Ph.D., Slavic languages and literature, Princeton University

What I’m excited about:

“Teaching great literature and sharing it with students. Russian literature is the only philosophical tradition that Russia has known. These books generate unsolvable questions. We will always need them and we will always be talking about them.”

What I’m hopeful for:

“I’m hopeful that my colleagues and I in Russian and East European studies can generate even more interest in studying Russia, Central Asia, and East Central Europe. Relations between Russia and the United States grow more complex with each passing day. It is the study of Russian language, culture, history, art, and politics that can open up much-needed avenues of exchange and understanding in our present times.”

What I’m studying:

“I work on problems in intellectual and literary history during the late 19th/early 20th century in Russian culture, roughly between the deaths of Dostoevsky and Tolstoy (1881-1910). All of the figures I work on are philosopher-poets and religious thinkers with an interest in artistic creation, people working at a time of intense experimentation before the revolution. Many of their interests are offbeat and eclectic, and their erudition is staggering at times, so I have written on a range of topics from modern philosophies of death to occultism, genre theory and modernist theater to poetic form.”

What I’m holding:


“I’m holding a book, a collection of writings by the poet Osip Mandelstam.

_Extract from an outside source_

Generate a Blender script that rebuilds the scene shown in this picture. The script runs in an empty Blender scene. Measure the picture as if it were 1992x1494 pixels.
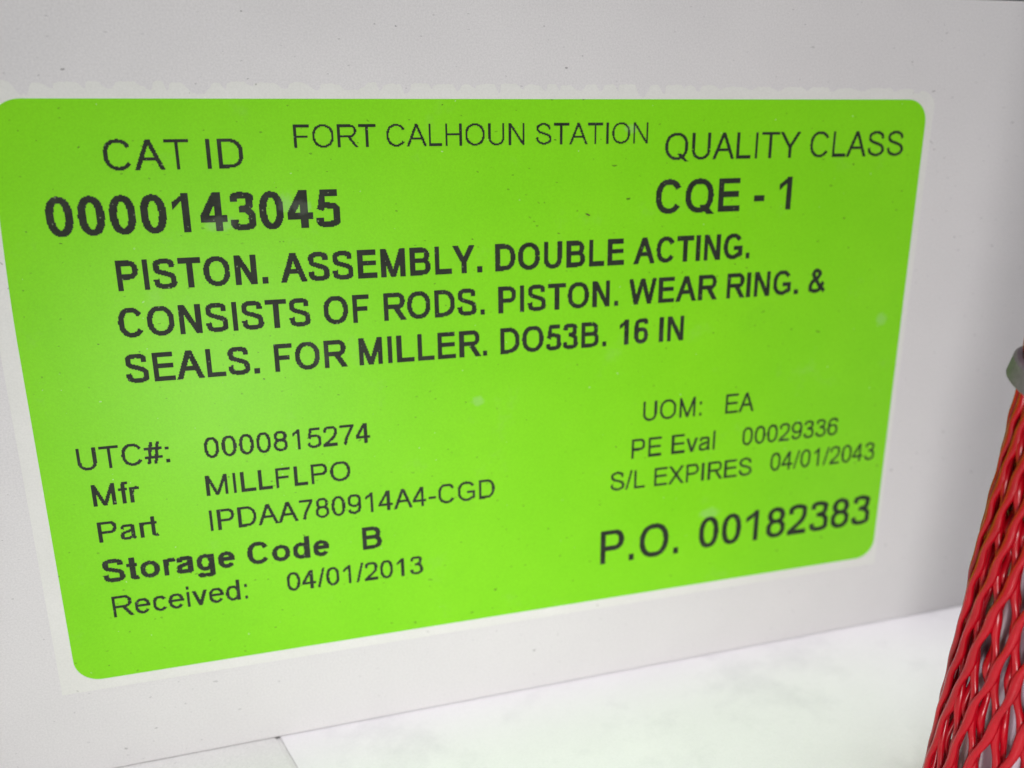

But it is the life and ideas in this book that matter to me. Mandelstam’s work captured me in college and nurtured in me a love of poetry and research. I still struggle to reconcile the two. His poetry finds ancient myth on urban streets and delights in the world of things. It sounds like music. In his autobiography he says that it isn’t where or who you come from, but when you live that matters. He writes, in Clarence Brown’s translation, “Where for happy generations the epic speaks in hexameters and chronicles I have merely the sign of the hiatus, and between me and the age there lies a pit, a moat, filled with clamorous time, the place where a family and reminiscences of a family ought to have been.”